■ Information shown
* BEGIN *
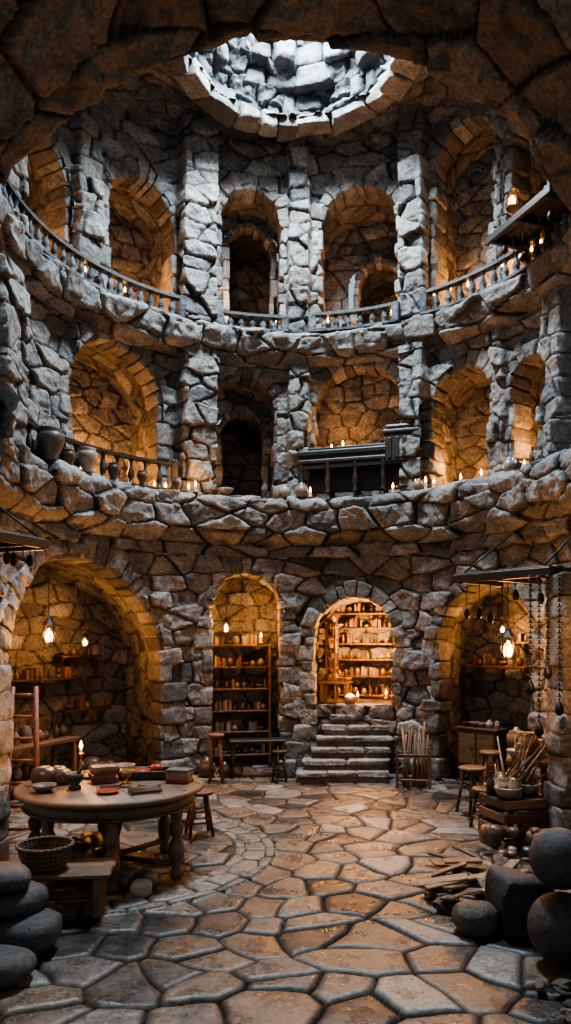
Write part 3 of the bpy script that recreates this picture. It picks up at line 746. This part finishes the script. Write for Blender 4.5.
for i in range(16):
    x=U_(-.2,.2); mb.tube((x,U_(-.08,.08),0),(x*.7+U_(-.12,.12),.18+U_(0,.1),U_(.75,1.0)),U_(.012,.022),mat=0)
for z in(.12,.5): mb.box((0,-.12+.15*z,z),(.5,.03,.04),0); mb.box((0,.12+.2*z,z),(.5,.03,.04),0)
for s in(-1,1):
    for y in(-.13,.16): mb.box((s*.25,y+.02,.3),(.04,.04,.6),0)
mb.build('firewood_rack',['wood'],(2.0,11.5,0),-.15)
mb=MB()
for z in(.05,.2,.35,.5):
    for y in(-.25,.25): mb.box((0,y,z),(.62,.03,.1),0)
    for x in(-.3,.3): mb.box((x,0,z),(.03,.5,.1),0)
mb.box((0,0,.53),(.6,.48,.03),0)
for i in range(22): mb.tube((U_(-.28,.1),U_(-.2,.2),.55),(U_(-.2,.45),U_(-.3,.3),U_(.75,1.25)),U_(.012,.03),.008,0)
for i in range(14): pot(mb,(U_(-.27,.27),U_(-.22,.22),.55),U_(.9,2.),1)
mb.build('crate_of_pottery',['wood','clay'],(2.6,8.3,0),.3)
mb=MB()
for i in range(16):
    s=U_(.1,.22); mb.rock((U_(-.35,.3),U_(-.22,.2),s*.45+U_(0,.22)),(s,s,s*.9),(0,0,U_(0,3)),0,VP)
mb.build('clay_pot_pile',['clay'],(2.5,7.75,0))
for (x,y,z,r) in((1.97,5.2,.26,.255),(1.97,5.27,.735,.22)):
    mb=MB(); v=VS[0]; nvv=v/np.linalg.norm(v,axis=1)[:,None]*r*(1+.012*fbm(v[:,0]*2,v[:,1]*2,v[:,2]*2,2,8))[:,None]; mb.add(nvv,TF,0,.6,True)
    o=mb.build('stone_ball',['ball'],(x,y,z)); md=o.modifiers.new('s','SUBSURF'); md.levels=2; md.render_levels=2
mb=MB(); mb.rock((0,0,.22),(.42,.38,.46),(0,0,.15),0,VB,.1); mb.build('dark_stone_block',['ball'],(1.86,5.85,0))
mb=MB(); mb.rock((0,0,.11),(.36,.3,.25),(0,0,.15),0,VP,.5); mb.build('boulder',['slate'],(1.5,5.8,0))
def shards(name,x0,x1,y0,y1,n,s0,s1,hh,planks=0):
    mb=MB(); cx,cy=(x0+x1)/2,(y0+y1)/2
    for i in range(n):
        x=U_(x0,x1);y=U_(y0,y1); k=(x-x0)/(x1-x0); s=U_(s0,s1)
        mb.rock((x-cx,y-cy,.03+k*hh*R_()),(s,s*U_(.5,.9),s*U_(.12,.3)),(U_(-.5,.5),U_(-.5,.5),U_(0,3)),0,VR)
    for i in range(planks):
        x=U_(x0,x1);y=U_(y0,y1); mb.box((x-cx,y-cy,.08+.12*R_()),(U_(.3,.65),U_(.06,.15),.025),1,rot=(U_(-.3,.3),U_(-.4,.4),U_(-.8,.9)),b=.006,tone=U_(.5,1))
    return mb.build(name,['slate','wood'],(cx,cy,0))
shards('slate_rubble',1.35,2.3,6.15,6.9,45,.12,.3,.3,20); shards('gravel',1.6,2.1,4.3,4.85,22,.04,.15,.02); shards('gravel',1.7,2.3,7.0,7.5,18,.06,.2,.08,4)

# ------------------------------------------------------------ lights
def area(name,loc,rot,size,e,col):
    l=bpy.data.lights.new(name,'AREA'); l.shape='DISK'; l.size=size; l.energy=e; l.color=col
    o=bpy.data.objects.new(name,l); o.location=loc; o.rotation_euler=rot; bpy.context.scene.collection.objects.link(o)
area('skylight',(OX,OY,12.5),(math.radians(-6),0,0),1.9,2500,(.72,.87,1))
light('passage_fill_light',(1.95,3.7,3.9),8,(1,.6,.32),.15)  # added out-of-view fill that warms the entrance arch, no lamp body
light('passage_fill_light',(-1.95,3.7,3.9),8,(1,.6,.32),.15)  # same added fill on the opposite side of the arch
light('passage_fill_light',(-2.5,6.4,1.7),15,(1,.45,.15),.1)  # added warm fill for the lower left walls, no lamp body
light('workshop_fill_light',(2.6,7.2,2.2),20,(1,.45,.15),.1)  # added warm fill for the ground-level right side, no lamp body
w=bpy.data.worlds.new('World'); bpy.context.scene.world=w; w.use_nodes=True
bg=w.node_tree.nodes['Background']; bg.inputs[0].default_value=(.62,.79,.90,1); bg.inputs[1].default_value=.72
sc=bpy.context.scene
try: sc.view_settings.view_transform='AgX'; sc.view_settings.look='AgX - Medium High Contrast'
except Exception as ex: print(ex)
cam=bpy.data.cameras.new('camera'); co=bpy.data.objects.new('camera',cam); sc.collection.objects.link(co)
co.location=(0,0,2.3); co.rotation_euler=(math.radians(90),0,0)
cam.sensor_fit='VERTICAL'; cam.sensor_height=36; cam.lens=735/1024*36; cam.shift_y=.125; cam.clip_end=200
sc.camera=co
* END *
■ Stated exercise
Without the pictures, copy the material exactly as given.

■ Solution for this task
Write part 3 of the bpy script that recreates this picture. It picks up at line 746. This part finishes the script. Write for Blender 4.5.
for i in range(16):
    x=U_(-.2,.2); mb.tube((x,U_(-.08,.08),0),(x*.7+U_(-.12,.12),.18+U_(0,.1),U_(.75,1.0)),U_(.012,.022),mat=0)
for z in(.12,.5): mb.box((0,-.12+.15*z,z),(.5,.03,.04),0); mb.box((0,.12+.2*z,z),(.5,.03,.04),0)
for s in(-1,1):
    for y in(-.13,.16): mb.box((s*.25,y+.02,.3),(.04,.04,.6),0)
mb.build('firewood_rack',['wood'],(2.0,11.5,0),-.15)
mb=MB()
for z in(.05,.2,.35,.5):
    for y in(-.25,.25): mb.box((0,y,z),(.62,.03,.1),0)
    for x in(-.3,.3): mb.box((x,0,z),(.03,.5,.1),0)
mb.box((0,0,.53),(.6,.48,.03),0)
for i in range(22): mb.tube((U_(-.28,.1),U_(-.2,.2),.55),(U_(-.2,.45),U_(-.3,.3),U_(.75,1.25)),U_(.012,.03),.008,0)
for i in range(14): pot(mb,(U_(-.27,.27),U_(-.22,.22),.55),U_(.9,2.),1)
mb.build('crate_of_pottery',['wood','clay'],(2.6,8.3,0),.3)
mb=MB()
for i in range(16):
    s=U_(.1,.22); mb.rock((U_(-.35,.3),U_(-.22,.2),s*.45+U_(0,.22)),(s,s,s*.9),(0,0,U_(0,3)),0,VP)
mb.build('clay_pot_pile',['clay'],(2.5,7.75,0))
for (x,y,z,r) in((1.97,5.2,.26,.255),(1.97,5.27,.735,.22)):
    mb=MB(); v=VS[0]; nvv=v/np.linalg.norm(v,axis=1)[:,None]*r*(1+.012*fbm(v[:,0]*2,v[:,1]*2,v[:,2]*2,2,8))[:,None]; mb.add(nvv,TF,0,.6,True)
    o=mb.build('stone_ball',['ball'],(x,y,z)); md=o.modifiers.new('s','SUBSURF'); md.levels=2; md.render_levels=2
mb=MB(); mb.rock((0,0,.22),(.42,.38,.46),(0,0,.15),0,VB,.1); mb.build('dark_stone_block',['ball'],(1.86,5.85,0))
mb=MB(); mb.rock((0,0,.11),(.36,.3,.25),(0,0,.15),0,VP,.5); mb.build('boulder',['slate'],(1.5,5.8,0))
def shards(name,x0,x1,y0,y1,n,s0,s1,hh,planks=0):
    mb=MB(); cx,cy=(x0+x1)/2,(y0+y1)/2
    for i in range(n):
        x=U_(x0,x1);y=U_(y0,y1); k=(x-x0)/(x1-x0); s=U_(s0,s1)
        mb.rock((x-cx,y-cy,.03+k*hh*R_()),(s,s*U_(.5,.9),s*U_(.12,.3)),(U_(-.5,.5),U_(-.5,.5),U_(0,3)),0,VR)
    for i in range(planks):
        x=U_(x0,x1);y=U_(y0,y1); mb.box((x-cx,y-cy,.08+.12*R_()),(U_(.3,.65),U_(.06,.15),.025),1,rot=(U_(-.3,.3),U_(-.4,.4),U_(-.8,.9)),b=.006,tone=U_(.5,1))
    return mb.build(name,['slate','wood'],(cx,cy,0))
shards('slate_rubble',1.35,2.3,6.15,6.9,45,.12,.3,.3,20); shards('gravel',1.6,2.1,4.3,4.85,22,.04,.15,.02); shards('gravel',1.7,2.3,7.0,7.5,18,.06,.2,.08,4)

# ------------------------------------------------------------ lights
def area(name,loc,rot,size,e,col):
    l=bpy.data.lights.new(name,'AREA'); l.shape='DISK'; l.size=size; l.energy=e; l.color=col
    o=bpy.data.objects.new(name,l); o.location=loc; o.rotation_euler=rot; bpy.context.scene.collection.objects.link(o)
area('skylight',(OX,OY,12.5),(math.radians(-6),0,0),1.9,2500,(.72,.87,1))
light('passage_fill_light',(1.95,3.7,3.9),8,(1,.6,.32),.15)  # added out-of-view fill that warms the entrance arch, no lamp body
light('passage_fill_light',(-1.95,3.7,3.9),8,(1,.6,.32),.15)  # same added fill on the opposite side of the arch
light('passage_fill_light',(-2.5,6.4,1.7),15,(1,.45,.15),.1)  # added warm fill for the lower left walls, no lamp body
light('workshop_fill_light',(2.6,7.2,2.2),20,(1,.45,.15),.1)  # added warm fill for the ground-level right side, no lamp body
w=bpy.data.worlds.new('World'); bpy.context.scene.world=w; w.use_nodes=True
bg=w.node_tree.nodes['Background']; bg.inputs[0].default_value=(.62,.79,.90,1); bg.inputs[1].default_value=.72
sc=bpy.context.scene
try: sc.view_settings.view_transform='AgX'; sc.view_settings.look='AgX - Medium High Contrast'
except Exception as ex: print(ex)
cam=bpy.data.cameras.new('camera'); co=bpy.data.objects.new('camera',cam); sc.collection.objects.link(co)
co.location=(0,0,2.3); co.rotation_euler=(math.radians(90),0,0)
cam.sensor_fit='VERTICAL'; cam.sensor_height=36; cam.lens=735/1024*36; cam.shift_y=.125; cam.clip_end=200
sc.camera=co